Diaz-Rivas and others in the group allegedly continued to punch and kick the victim while he was down.
The men also pushed to the ground and kicked an employee from the nearby Balboa Cafe who tried to intervene, the victim’s friend said, adding that the attack lasted about 30 seconds.
Judge Harry L. Jacobs granted prosecutors’ request to keep Diaz-Rivas, a Sonoma County resident, in custody pending trial because of “a substantial risk of harm to the public, or at least that group,” he said.
The attack comes as Jewish community members say the country is currently experiencing the worst surge of antisemitic hate in decades.

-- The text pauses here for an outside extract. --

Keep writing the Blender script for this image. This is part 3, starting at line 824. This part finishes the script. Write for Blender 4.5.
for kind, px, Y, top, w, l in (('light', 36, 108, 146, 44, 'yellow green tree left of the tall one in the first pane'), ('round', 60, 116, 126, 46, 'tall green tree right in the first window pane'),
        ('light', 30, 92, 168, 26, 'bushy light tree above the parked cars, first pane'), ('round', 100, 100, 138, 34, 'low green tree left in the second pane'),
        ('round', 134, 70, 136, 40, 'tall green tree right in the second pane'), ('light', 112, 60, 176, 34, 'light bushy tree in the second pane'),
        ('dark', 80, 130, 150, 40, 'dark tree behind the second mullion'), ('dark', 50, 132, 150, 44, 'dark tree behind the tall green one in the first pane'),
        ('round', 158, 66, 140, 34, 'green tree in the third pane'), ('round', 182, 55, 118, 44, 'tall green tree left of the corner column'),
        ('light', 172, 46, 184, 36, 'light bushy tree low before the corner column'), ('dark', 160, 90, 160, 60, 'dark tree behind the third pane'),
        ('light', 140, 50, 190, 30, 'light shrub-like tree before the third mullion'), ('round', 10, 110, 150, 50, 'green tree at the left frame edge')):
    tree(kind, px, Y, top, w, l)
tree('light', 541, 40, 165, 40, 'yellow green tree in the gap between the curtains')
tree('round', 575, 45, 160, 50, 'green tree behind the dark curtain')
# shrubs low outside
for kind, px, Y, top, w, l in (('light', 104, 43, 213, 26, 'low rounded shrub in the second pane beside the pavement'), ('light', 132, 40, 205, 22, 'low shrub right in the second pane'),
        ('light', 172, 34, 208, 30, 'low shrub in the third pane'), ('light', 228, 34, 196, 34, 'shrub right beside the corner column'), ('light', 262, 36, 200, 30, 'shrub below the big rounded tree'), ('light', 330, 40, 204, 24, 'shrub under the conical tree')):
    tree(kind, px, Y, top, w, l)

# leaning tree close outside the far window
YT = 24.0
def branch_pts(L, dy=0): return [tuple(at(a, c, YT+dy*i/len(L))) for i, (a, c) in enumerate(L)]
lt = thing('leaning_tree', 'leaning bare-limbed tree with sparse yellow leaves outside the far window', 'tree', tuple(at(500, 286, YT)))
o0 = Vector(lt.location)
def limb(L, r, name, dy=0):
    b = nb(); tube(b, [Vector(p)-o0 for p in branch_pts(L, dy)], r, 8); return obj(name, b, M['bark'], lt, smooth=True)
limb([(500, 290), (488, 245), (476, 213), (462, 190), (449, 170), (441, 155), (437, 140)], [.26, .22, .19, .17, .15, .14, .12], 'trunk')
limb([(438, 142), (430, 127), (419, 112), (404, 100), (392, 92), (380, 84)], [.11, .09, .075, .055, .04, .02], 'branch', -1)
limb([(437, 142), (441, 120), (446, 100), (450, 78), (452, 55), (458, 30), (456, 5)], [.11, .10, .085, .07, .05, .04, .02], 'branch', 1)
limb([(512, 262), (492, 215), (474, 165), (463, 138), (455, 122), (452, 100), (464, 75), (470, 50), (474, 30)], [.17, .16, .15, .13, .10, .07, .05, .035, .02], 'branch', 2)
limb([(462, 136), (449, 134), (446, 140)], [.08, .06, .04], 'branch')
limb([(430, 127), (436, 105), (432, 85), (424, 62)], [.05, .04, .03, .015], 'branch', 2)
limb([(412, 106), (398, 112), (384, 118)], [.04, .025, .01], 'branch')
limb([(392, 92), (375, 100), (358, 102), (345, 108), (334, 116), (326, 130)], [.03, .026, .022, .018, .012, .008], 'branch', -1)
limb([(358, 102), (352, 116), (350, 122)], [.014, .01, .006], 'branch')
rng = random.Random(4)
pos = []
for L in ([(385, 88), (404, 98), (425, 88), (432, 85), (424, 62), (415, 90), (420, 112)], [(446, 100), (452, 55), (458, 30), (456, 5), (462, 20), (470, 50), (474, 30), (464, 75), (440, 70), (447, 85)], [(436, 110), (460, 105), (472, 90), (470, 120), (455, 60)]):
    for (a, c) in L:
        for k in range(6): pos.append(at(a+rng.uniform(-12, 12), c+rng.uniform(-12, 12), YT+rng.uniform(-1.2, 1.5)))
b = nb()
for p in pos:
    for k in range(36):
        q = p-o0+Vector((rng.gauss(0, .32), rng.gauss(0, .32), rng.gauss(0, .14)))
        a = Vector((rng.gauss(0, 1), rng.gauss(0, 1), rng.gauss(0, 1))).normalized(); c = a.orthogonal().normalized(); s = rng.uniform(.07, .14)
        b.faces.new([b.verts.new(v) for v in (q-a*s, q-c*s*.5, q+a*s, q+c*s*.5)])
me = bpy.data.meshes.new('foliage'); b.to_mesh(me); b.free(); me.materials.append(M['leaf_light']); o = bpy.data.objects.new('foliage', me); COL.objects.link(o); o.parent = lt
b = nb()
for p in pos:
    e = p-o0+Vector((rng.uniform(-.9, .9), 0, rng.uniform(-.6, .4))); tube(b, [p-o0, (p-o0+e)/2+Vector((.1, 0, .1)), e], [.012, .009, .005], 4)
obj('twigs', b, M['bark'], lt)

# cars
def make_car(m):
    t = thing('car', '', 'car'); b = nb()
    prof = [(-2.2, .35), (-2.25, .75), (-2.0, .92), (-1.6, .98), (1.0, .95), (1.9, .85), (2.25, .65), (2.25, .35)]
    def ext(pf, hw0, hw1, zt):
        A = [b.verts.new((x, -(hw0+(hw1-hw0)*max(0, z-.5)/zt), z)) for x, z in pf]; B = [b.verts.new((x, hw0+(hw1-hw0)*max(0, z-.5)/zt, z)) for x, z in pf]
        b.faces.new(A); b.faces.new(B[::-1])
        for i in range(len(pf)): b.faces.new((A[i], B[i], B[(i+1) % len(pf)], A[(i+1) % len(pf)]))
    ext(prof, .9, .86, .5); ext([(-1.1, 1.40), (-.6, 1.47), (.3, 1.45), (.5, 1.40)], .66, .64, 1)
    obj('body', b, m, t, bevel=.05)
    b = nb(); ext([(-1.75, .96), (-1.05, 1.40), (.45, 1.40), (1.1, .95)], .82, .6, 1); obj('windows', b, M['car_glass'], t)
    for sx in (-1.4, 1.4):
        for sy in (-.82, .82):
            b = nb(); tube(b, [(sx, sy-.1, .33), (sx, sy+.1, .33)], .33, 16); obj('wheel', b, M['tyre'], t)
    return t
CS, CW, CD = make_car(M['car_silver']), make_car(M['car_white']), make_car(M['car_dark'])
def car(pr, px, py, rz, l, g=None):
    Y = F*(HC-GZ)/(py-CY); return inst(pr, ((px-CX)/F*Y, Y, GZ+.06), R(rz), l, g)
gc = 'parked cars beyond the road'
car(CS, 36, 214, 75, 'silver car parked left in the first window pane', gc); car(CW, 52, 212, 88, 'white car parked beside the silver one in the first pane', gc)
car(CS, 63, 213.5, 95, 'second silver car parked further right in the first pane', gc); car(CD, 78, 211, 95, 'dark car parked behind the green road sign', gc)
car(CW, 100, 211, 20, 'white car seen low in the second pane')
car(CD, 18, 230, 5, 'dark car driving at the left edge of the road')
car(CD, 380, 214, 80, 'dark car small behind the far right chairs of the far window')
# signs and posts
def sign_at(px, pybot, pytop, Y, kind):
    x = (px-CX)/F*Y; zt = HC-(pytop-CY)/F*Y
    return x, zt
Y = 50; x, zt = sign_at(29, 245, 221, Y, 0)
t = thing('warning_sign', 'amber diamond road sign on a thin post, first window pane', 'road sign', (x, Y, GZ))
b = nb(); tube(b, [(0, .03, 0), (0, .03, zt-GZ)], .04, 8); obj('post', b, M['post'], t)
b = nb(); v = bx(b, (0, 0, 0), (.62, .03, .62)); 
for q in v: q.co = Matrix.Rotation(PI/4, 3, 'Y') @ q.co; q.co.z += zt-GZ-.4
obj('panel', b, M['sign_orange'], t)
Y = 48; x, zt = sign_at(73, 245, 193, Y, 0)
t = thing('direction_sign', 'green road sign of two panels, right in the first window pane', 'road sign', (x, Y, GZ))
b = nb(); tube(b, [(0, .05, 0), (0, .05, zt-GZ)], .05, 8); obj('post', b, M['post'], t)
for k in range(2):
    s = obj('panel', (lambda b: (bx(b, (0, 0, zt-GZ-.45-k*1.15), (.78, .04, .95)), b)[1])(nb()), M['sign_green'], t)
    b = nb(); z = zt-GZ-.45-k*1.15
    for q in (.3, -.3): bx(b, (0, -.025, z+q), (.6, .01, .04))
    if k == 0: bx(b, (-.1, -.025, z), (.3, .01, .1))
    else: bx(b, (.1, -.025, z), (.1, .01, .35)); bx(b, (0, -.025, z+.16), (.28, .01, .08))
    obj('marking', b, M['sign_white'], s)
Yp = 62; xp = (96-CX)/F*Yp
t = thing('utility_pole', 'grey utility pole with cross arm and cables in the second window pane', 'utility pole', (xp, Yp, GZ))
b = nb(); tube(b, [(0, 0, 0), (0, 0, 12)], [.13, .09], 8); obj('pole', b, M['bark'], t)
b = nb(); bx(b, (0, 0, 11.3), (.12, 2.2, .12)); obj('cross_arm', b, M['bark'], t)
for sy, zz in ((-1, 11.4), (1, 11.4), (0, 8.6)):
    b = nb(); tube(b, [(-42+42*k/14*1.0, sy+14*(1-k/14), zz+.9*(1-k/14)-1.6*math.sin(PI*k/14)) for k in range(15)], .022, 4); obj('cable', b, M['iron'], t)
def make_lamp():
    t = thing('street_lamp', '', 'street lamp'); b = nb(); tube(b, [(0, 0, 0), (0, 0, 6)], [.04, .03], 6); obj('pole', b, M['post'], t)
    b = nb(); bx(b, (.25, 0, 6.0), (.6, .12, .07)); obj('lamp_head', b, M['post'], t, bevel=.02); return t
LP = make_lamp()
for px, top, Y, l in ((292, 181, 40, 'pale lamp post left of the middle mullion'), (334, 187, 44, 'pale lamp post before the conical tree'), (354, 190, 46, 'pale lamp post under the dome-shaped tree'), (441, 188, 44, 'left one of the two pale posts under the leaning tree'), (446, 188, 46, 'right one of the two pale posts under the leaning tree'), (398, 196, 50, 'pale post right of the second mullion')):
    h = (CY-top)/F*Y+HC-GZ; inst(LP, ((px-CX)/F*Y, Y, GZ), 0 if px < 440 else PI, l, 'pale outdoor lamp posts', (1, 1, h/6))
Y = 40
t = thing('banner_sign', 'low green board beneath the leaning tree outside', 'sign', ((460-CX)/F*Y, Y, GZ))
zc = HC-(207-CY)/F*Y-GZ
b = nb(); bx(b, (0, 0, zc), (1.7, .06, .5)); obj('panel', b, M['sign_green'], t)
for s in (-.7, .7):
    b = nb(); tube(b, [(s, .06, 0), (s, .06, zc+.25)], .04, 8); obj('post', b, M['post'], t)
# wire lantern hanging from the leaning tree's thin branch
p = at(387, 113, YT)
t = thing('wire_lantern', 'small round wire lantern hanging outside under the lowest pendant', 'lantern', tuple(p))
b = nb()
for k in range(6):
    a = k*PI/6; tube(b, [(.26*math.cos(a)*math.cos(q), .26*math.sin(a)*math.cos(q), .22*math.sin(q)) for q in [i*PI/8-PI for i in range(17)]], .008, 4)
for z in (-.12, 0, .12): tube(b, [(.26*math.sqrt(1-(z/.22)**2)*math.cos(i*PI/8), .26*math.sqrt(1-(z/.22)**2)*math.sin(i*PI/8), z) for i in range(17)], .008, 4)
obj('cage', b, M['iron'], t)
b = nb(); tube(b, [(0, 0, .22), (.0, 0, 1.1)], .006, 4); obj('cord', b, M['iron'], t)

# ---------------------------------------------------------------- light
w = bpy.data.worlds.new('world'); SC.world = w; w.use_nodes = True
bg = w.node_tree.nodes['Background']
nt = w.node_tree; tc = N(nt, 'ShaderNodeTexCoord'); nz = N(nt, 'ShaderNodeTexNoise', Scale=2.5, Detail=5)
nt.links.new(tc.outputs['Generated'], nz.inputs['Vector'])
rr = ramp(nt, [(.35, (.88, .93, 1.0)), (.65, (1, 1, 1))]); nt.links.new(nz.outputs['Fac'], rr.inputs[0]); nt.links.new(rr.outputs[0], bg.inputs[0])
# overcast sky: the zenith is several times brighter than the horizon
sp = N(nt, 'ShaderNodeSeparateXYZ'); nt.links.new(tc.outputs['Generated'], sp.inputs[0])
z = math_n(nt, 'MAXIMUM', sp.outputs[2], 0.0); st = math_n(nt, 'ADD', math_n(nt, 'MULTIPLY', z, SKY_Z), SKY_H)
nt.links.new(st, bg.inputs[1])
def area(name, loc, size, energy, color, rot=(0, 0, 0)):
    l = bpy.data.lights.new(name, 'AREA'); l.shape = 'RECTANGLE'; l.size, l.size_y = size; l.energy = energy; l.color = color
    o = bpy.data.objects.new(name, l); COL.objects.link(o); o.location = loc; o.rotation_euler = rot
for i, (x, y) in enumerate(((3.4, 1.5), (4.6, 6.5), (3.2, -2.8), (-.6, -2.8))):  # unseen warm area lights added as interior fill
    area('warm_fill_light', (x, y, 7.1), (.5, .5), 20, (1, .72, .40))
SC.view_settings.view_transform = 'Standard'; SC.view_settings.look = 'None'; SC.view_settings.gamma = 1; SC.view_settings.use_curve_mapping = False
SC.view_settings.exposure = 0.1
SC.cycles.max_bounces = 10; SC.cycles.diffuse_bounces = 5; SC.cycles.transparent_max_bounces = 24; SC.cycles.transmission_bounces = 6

Two weeks ago in Boulder, Colorado, a man hurled Molotov cocktails into a crowd of marchers who were calling for the release of Israeli hostages. Less than two weeks earlier, a young couple was shot to death while leaving an event at the Jewish Museum in Washington. And after last week’s anti-ICE protests in San Francisco, Manny’s — a cafe, bar and event space in the city’s Mission neighborhood — was vandalized with graffiti and smashed windows.
“The Jewish community that I speak to here in the Bay Area is terrified,” said Teresa Drenick, deputy director of the American Jewish Committee. “We are seeing the vandalism. We are seeing hate speech. We’re seeing the assaults that are taking place across the country and here at home — looking at the FBI data — reading what is happening in the news, and it culminates into this sense of our community being targeted.”
Antisemitic hate crimes more than doubled between 2021 and 2023, according to the FBI.